Italy judge says Berlusconi corruption trial to proceed despite bias claim
Steve Czajkowski at 12:17 PM ET

[JURIST] The Italian judge presiding over the corruption trial [JURIST report] of Italian Prime Minister Silvio Berlusconi [BBC profile; JURIST news archive] and his former lawyer David Mills said Friday accord to Reuters that hearings in the case will continue despite a request for her removal by Berlusconi's lawyers. Berlusconi's legal team claimed [ANSA report] judge Nicoletta Gandus was biased after she commented on laws passed by the previous Berlusconi government; they also said she had a vested interest in another trial involving Berlusconi and Mills because she previously owned shares of Berlusconi's broadcasting company, Mediaset [corporate website]. Berlusconi faces charges of corruption arising from his alleged payment of $600,000 to Mills for favorable testimony at trials in the 1990s. The trial is set to continue on July 7. Gandus's removal hearing is also set for July. Reuters has more.

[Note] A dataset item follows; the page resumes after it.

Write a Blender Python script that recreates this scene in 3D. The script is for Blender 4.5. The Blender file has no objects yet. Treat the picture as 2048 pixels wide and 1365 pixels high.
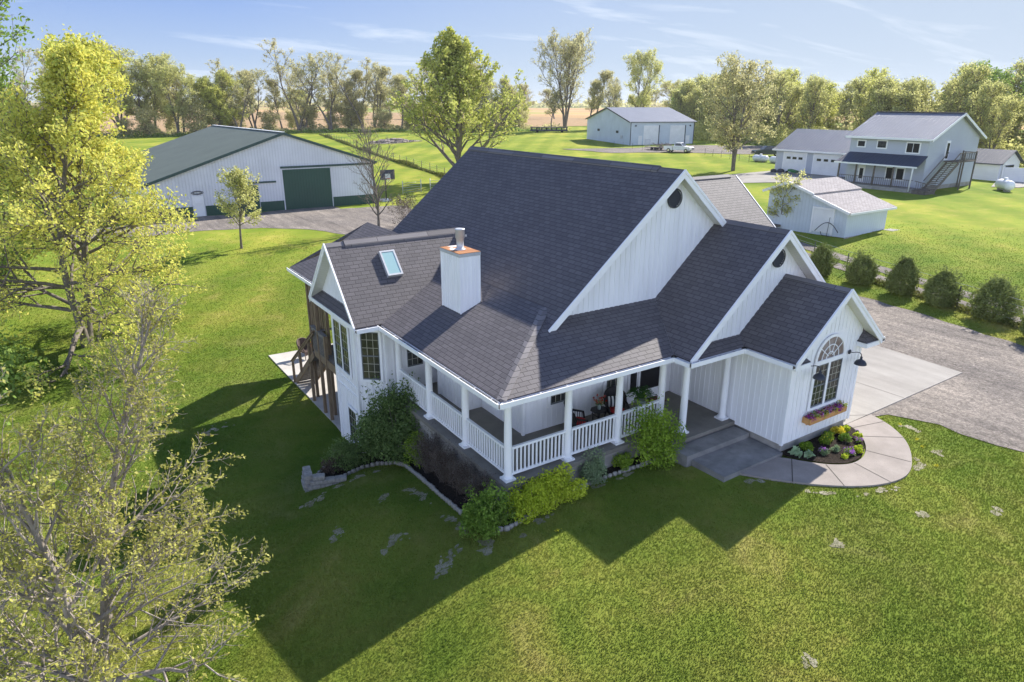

Earlier this week Berlusconi suggested that proposed changes to Italian law [PDF text, in Italian] designed to suspend older trials for nonviolent crimes would allow the country's judiciary to consider more important cases [Senate letter, in Italian] and would give the government time to introduce judicial reforms. The changes would protect high-ranking government officials from prosecution during their terms in office. Critics of the proposal have charged that the move is personally motivated since Berlusconi's trial would be among those suspended. Berlusconi has faced trial on at least six occasions involving charges of embezzlement, false accounting, tax fraud, money laundering, and giving false testimony [JURIST reports] involving Mediaset.